Não bastasse a desorganização do texto, a falta de respeito com as opiniões divergentes da sua suprema verdade, o sugestionamento, as elucubrações e divagações tomam conta do discurso, que de nenhuma forma, parece ter sido feito em um ambiente no qual as pessoas vão à procura da repetição do discurso cristão. Ou seja, se o sujeito vai a uma igreja cristã, supõe-se que ele esteja buscando ouvir o que Jesus diria como resposta a suas perguntas. E não foi isso o que o suposto representante do discurso cristão fez. Pelo contrário, suas palavras e gestos foram de desrespeito a seres humanos, a instituições, a culturas e à própria Constituição Federal. Nunca li ou ouvi dizer que Jesus tenha cuspido em alguém de quem tenha discordado. 

Mas esse tipo de gente, esse tipo de pensamento e de atitude, tem ganhado espaço nos últimos tempos. Alías, o lugar de onde ele fala, já foi por longo período, utilizado para manipular, para roubar, matar e promover o obscurantismo, como a história, se bem lida, não esconde. Humberto Eco, em “o nome da rosa” nos dá um bom exemplo disso. Também a cena inicial de 1492 – a conquista do paraíso, é um claro recorte do que promoveu a igreja católica por séculos a fio.

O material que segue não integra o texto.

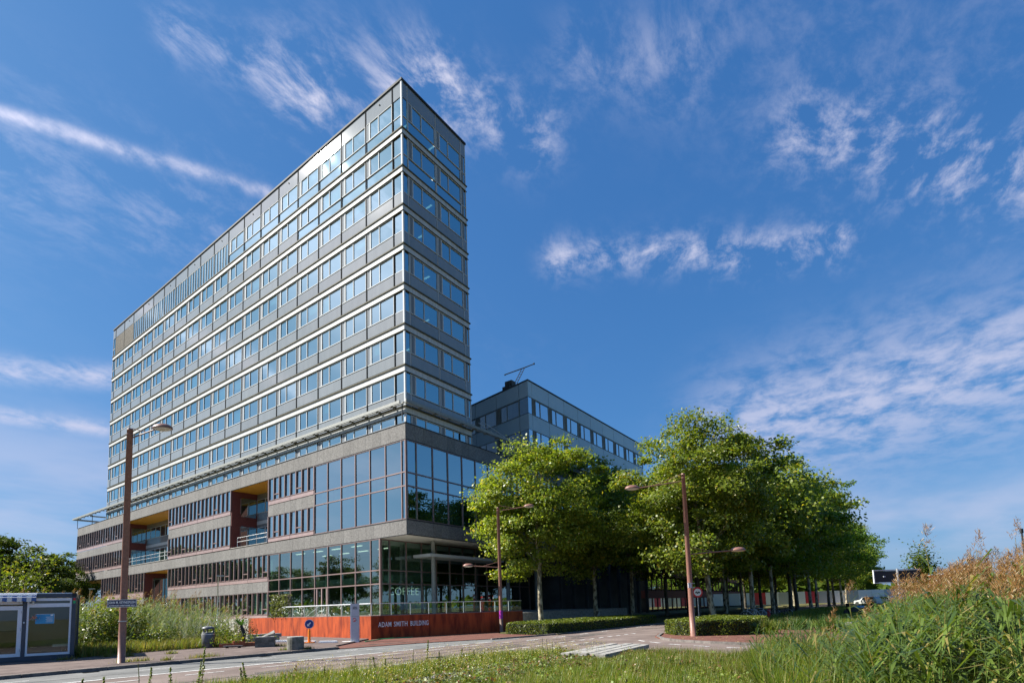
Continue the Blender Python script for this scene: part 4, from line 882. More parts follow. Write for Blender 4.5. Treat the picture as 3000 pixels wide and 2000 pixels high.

Professores, Psicólogos e outros ofendidos pela gratuita e violenta verborragia, já se manifestaram, em reação à descabida e intempestiva acusação feita da forma mais inadequada pelo padre, que inclusive confessa no próprio vídeo, não entender do assunto, o que não o impede de manipular uma informação sem a menor garantia de credibilidade, de modo a infundir em seus ouvintes (toda a Internet, já que o vídeo foi publicado, inclusive por um vereador do município) a certeza de que algo de muito ruim aconteceu e dá pistas (foi em uma escola particular).

Quanto ao tema aterrorizante, que suscitou o chilique do clérigo, o poliamor, não é algo novo e absurdo como propõe o desinformado religioso. Pelo contrário, está acessível a qualquer pessoa (inclusive jovens na idade que ele aconselha aos pais “proteger” do ambiente escolar) nas inúmeras páginas da Internet dedicadas ao assunto. Assim, mais suspeita se torna a “acusação” direcionada a “uma escola particular”. Na verdade, as pessoas que defendem tais práticas, apenas as tornam públicas, já que, como outras “perversões sexuais”, são praticadas “às escondidas”, há tempos e tempos. Todo mundo sabe e todo mundo finge que nunca ouviu falar. É o resultado da hipocrisia negacionista que Sartre ilustra com “o inferno são os outros”.

Mas, nos preocupa sobremodo, o fato de que esse mecanismo de disseminação de ódio e violência, tem se tornado muito comum. Há poucos anos, uma mulher (Fabiane Maria de Jesus, em maio de 2014, Guarujá-SP) foi cruelmente assassinada em via pública, por uma turba enlouquecida, após a divulgação de uma notícia falsa em uma rede social. O que nos incomoda e preocupa então, é o fato de, pessoas ocupando lugar de destaque e com o poder de influenciar grandes massas, agirem de forma tão inconsequente, irresponsável, leviana mesmo.